On October 28, 2022, Goldstorm Metals Corp. closed the non-brokered private placement transaction. The company amended the terms of the transaction.

The company raise total proceeds of CAD 3,900,000.12. The company issued 10,800,812 non-flow-through units at a price of CAD 0.26 per unit for gross proceeds of CAD $2,808,211.12; 327,500 flow-through units at a price of CAD 0.31 per unit for gross proceeds of CAD 101,525; and 3,194,400 flow-through subscription receipts of the company at a price of CAD 0.31 per unit for gross proceeds of CAD 990,264. Each non-flow through unit consists of one common share and one common share purchase warrant.

Each flow-through unit consists of one common share and one common share purchase warrant. Each flow-through subscription receipts consists of one common share and one common share purchase warrant. Each subscription receipt which will entitle the holder thereof, without payment of any additional consideration and without further action on the part of the holder, to receive one flow-through unit of the company.

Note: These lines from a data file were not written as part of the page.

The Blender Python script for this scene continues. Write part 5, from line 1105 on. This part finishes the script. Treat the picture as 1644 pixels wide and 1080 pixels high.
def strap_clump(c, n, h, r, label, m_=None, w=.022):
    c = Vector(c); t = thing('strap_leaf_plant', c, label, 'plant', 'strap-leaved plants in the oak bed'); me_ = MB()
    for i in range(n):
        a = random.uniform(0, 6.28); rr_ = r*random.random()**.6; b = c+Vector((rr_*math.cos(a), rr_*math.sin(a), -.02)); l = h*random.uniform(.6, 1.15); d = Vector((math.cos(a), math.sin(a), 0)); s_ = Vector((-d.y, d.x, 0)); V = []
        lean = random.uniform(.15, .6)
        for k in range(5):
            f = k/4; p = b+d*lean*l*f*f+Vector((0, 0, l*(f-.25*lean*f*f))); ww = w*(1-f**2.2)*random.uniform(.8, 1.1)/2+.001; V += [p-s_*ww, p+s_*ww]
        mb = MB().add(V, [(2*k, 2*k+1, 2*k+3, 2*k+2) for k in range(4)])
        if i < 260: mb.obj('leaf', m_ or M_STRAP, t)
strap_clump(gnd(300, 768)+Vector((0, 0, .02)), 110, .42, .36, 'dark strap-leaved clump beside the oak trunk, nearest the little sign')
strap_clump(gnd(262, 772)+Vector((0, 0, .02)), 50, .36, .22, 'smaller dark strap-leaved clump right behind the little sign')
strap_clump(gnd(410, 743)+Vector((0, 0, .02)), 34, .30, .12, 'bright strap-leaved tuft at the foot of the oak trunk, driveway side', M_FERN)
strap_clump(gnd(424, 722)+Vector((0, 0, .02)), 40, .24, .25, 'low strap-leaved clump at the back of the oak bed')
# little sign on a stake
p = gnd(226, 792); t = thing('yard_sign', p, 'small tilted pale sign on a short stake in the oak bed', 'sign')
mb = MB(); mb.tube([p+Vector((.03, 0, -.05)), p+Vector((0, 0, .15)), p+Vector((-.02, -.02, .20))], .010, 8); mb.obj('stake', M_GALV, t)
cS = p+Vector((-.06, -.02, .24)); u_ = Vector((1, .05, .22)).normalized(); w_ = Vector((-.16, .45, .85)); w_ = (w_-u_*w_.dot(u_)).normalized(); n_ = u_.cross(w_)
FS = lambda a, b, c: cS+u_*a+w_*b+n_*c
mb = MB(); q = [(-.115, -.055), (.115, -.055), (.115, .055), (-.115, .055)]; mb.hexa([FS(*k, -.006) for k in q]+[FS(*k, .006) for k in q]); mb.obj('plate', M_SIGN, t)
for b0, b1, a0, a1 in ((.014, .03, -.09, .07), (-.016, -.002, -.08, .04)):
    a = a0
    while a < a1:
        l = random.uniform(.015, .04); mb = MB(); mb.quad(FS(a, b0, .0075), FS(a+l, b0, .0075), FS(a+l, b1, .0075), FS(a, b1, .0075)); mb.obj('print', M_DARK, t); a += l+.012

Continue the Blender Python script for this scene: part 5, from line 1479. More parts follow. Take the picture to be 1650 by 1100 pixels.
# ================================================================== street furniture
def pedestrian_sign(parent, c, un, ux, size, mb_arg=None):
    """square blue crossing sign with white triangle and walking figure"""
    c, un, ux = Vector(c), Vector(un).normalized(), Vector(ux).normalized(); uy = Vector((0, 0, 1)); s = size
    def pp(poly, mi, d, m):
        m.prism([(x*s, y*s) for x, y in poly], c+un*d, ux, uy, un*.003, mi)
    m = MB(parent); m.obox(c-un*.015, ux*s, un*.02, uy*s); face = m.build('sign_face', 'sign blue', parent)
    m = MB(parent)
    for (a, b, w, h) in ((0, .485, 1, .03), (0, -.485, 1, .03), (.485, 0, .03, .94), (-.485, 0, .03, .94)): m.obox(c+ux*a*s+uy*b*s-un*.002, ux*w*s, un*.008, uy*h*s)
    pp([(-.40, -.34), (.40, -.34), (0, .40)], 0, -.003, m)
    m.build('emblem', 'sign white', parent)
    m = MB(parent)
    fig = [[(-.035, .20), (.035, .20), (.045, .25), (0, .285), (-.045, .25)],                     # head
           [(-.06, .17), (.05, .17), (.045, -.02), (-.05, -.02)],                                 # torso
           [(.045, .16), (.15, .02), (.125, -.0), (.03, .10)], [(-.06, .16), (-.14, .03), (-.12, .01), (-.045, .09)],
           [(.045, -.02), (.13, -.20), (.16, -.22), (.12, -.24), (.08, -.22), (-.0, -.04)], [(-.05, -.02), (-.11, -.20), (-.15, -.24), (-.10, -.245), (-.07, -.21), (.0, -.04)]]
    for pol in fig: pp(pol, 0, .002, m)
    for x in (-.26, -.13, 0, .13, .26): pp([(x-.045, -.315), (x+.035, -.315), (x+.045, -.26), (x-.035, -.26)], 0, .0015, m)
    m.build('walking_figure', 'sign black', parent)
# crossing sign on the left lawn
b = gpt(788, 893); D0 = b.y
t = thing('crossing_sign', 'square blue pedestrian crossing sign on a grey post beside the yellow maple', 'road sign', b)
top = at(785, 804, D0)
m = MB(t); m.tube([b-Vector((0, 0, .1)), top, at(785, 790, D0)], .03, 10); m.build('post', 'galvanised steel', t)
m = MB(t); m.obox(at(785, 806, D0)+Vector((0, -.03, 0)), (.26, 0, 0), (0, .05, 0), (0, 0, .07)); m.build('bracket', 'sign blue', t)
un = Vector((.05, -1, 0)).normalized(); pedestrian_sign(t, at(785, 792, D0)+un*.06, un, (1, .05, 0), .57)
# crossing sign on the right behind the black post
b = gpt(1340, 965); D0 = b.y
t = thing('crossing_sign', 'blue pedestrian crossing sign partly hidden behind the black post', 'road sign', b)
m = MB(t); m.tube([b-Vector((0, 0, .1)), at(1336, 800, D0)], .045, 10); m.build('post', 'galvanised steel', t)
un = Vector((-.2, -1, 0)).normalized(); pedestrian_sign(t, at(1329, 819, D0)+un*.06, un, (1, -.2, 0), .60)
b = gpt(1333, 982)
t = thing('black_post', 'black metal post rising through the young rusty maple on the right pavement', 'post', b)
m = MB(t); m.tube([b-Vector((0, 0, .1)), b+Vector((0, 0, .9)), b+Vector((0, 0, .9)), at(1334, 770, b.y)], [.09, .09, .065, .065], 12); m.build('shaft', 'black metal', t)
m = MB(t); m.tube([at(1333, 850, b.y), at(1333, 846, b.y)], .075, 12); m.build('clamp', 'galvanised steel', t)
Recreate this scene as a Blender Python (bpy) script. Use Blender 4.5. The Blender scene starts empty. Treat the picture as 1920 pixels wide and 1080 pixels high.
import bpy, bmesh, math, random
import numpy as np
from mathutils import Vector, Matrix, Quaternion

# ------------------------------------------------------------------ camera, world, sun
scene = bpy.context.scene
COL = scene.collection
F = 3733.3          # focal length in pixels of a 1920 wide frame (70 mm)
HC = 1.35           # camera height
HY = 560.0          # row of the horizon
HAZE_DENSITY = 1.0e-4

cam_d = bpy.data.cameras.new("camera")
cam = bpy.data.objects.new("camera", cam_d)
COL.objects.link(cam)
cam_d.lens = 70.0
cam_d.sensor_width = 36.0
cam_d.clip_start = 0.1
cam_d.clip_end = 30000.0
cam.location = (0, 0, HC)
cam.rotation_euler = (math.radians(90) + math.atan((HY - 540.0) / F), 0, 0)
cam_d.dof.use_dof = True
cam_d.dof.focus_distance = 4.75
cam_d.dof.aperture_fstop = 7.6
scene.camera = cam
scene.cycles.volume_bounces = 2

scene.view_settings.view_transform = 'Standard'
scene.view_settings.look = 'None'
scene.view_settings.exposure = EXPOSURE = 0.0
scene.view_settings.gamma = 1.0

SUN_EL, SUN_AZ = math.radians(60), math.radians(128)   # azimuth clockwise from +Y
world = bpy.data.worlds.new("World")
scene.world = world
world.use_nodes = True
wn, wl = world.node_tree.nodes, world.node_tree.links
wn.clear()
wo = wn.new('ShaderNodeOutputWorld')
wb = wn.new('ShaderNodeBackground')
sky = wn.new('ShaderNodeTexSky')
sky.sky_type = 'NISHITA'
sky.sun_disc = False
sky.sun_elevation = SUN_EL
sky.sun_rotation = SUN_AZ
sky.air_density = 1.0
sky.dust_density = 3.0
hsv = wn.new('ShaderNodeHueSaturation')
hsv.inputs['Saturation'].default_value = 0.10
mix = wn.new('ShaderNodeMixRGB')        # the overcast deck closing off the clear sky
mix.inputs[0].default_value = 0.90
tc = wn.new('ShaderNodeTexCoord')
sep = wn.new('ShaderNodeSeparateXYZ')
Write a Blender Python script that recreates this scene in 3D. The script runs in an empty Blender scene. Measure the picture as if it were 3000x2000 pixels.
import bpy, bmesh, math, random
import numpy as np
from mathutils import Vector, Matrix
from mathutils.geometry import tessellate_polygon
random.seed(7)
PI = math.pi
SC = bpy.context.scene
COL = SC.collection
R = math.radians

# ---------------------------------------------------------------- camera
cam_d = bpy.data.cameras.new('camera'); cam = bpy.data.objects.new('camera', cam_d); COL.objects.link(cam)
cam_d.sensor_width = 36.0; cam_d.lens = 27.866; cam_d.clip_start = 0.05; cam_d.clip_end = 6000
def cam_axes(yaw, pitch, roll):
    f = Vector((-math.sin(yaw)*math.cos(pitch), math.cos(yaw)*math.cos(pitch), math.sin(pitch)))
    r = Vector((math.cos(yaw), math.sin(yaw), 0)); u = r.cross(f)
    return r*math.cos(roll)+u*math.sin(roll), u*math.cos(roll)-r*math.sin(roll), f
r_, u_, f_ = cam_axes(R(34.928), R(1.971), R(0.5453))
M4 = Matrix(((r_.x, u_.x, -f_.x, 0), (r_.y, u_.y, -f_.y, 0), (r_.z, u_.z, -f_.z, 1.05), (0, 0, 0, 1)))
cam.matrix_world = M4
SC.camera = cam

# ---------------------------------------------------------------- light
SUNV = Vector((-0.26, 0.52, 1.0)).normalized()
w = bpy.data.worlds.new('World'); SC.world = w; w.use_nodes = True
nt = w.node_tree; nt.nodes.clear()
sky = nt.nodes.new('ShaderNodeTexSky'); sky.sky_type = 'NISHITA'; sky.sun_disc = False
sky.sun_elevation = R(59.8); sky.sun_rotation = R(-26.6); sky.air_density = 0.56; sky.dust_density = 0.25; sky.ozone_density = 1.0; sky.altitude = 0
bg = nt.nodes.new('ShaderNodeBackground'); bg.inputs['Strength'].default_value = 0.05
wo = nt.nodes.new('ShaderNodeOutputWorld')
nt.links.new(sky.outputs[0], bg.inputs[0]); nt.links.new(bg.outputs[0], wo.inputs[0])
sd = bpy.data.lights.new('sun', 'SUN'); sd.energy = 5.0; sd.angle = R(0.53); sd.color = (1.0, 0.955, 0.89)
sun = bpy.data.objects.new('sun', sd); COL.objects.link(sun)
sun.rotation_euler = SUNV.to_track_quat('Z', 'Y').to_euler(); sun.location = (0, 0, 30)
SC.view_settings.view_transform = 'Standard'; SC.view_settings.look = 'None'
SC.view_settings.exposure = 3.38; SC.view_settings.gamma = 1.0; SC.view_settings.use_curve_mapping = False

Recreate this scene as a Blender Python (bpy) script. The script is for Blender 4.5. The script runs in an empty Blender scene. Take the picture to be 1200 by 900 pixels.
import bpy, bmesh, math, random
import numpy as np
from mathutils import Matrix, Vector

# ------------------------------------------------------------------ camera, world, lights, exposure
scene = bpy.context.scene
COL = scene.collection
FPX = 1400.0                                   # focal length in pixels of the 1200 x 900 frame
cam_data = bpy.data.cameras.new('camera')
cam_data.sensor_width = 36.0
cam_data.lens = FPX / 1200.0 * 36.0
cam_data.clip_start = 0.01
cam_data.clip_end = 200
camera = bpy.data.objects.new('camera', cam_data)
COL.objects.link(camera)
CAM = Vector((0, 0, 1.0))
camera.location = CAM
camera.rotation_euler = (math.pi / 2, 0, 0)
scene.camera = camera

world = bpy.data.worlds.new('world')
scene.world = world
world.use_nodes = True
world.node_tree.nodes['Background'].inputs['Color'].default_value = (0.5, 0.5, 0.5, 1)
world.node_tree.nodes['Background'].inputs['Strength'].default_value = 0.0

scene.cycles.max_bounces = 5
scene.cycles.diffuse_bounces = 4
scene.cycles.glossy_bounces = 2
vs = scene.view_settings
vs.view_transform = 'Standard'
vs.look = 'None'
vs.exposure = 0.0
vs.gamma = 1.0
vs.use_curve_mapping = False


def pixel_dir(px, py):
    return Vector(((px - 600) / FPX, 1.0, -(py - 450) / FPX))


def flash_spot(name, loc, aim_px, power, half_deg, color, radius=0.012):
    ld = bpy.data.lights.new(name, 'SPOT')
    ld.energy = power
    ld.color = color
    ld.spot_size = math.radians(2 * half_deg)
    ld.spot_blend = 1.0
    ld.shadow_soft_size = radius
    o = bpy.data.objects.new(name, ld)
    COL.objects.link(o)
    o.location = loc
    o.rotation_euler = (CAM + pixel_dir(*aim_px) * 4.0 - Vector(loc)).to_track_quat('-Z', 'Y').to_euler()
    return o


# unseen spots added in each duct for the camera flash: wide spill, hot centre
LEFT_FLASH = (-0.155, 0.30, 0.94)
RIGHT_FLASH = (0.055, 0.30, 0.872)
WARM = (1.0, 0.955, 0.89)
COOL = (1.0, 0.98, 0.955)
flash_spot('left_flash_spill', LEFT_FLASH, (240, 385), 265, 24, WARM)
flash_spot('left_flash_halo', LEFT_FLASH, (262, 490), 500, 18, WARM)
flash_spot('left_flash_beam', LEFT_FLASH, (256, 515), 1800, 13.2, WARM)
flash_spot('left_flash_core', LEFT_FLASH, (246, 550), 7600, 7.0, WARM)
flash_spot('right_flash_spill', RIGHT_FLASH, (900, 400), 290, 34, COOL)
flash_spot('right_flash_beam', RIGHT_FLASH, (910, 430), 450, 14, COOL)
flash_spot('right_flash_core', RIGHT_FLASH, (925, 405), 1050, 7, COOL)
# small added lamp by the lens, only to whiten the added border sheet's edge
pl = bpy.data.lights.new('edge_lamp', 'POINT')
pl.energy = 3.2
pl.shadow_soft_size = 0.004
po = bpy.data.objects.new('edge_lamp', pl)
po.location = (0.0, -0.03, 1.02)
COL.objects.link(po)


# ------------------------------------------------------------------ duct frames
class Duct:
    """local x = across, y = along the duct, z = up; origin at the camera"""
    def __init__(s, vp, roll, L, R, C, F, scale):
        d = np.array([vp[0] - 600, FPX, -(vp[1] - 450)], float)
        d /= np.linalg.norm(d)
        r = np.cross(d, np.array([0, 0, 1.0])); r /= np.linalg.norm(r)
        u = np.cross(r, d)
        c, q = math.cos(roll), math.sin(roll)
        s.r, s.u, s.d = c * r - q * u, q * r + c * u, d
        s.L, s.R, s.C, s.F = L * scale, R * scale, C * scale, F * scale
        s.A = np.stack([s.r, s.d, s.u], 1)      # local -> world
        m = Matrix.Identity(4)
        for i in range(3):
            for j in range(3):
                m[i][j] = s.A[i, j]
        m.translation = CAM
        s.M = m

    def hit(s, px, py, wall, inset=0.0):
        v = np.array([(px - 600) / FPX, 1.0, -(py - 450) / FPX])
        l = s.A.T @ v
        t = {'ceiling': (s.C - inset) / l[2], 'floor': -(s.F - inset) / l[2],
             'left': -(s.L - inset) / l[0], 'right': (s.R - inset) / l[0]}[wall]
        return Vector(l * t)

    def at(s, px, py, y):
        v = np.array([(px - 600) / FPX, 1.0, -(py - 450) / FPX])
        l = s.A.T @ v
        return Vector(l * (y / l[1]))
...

Each warrant will entitle the holder thereof to purchase one additional common share of the company at an exercise price of $0.60 for a period of two years from the date of issuance of the warrants. The transaction included participation from Skeena Resources Limited 6,352,898 units at CAD 0.26 per unit for CAD 1,652,000, representing approximately 9.9% of company total issued and outstanding shares. Pursuant to a letter agreement executed in connection with the financing, Skeena has the right to participate in the Company's future financings to such an extent as is necessary to maintain its pro rata ownership interest in company, so long as Skeena continues to hold at least five percent of company issued and outstanding shares on a partially diluted basis assuming the conversion of any securities convertible into common shares of the Company issued in connection with the applicable financing.